Photoluminescence enhancement from the defects state formed by neutron/gamma mixed irradiation in an epoxy resin for LED applications

In the framework of the ICERR (International CEntres based on Research Reactors) project, the effect of neutron/gamma irradiation on material has been studied. In this work, we investigate the mixed neutron/gamma irradiation effects on the optical properties of epoxy resin polymers. Photoluminescence (PL) measurements are used in epoxy resin films irradiated in the dose range from 0 to 900Gy. For more information about the carriers dynamics, we studied their activation energy and phononic processes through the analysis of the PL spectrum evolution as a function of temperature. Mostly, materials irradiation studies by ionizing sources show a generation of defects and subsequently lead to the damage and degradation on the different properties. In this study we have shown an advantage of neutron/gamma irradiation, it is the improvement of the luminescence properties.
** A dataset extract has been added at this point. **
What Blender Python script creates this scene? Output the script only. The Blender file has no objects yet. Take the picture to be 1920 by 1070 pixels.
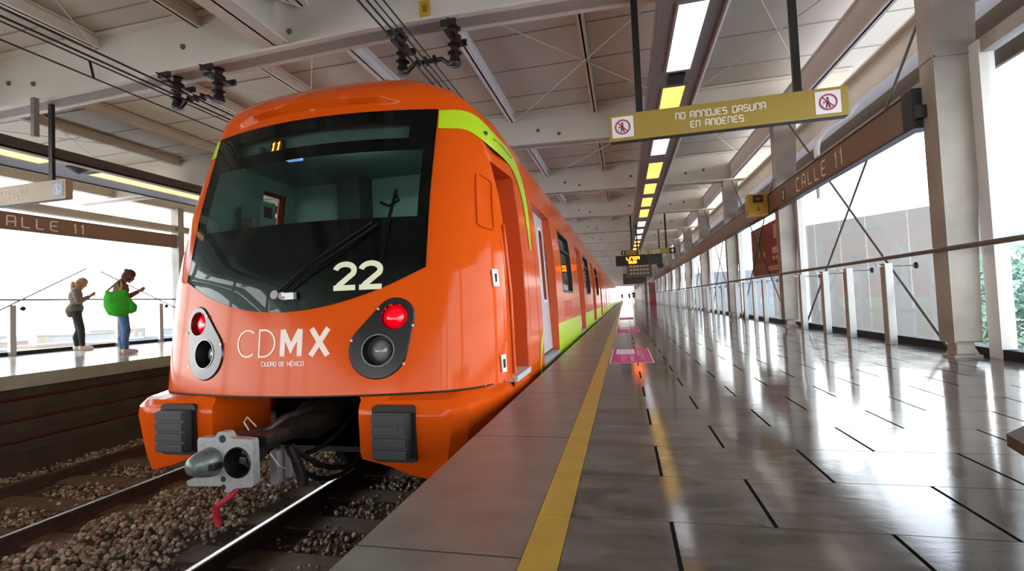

The 500Gy dose has the highest quantum yield at low temperature. But the 600Gy dose shows the highest yield at room temperature. For the 500Gy dose, the neutron/gamma treatment mainly favored the activation of carriers from lower to higher levels. On the other side with the 600Gy dose, there was a combination between the activation of carriers from lower to higher levels and the ionization of trapped electrons in the defects centers.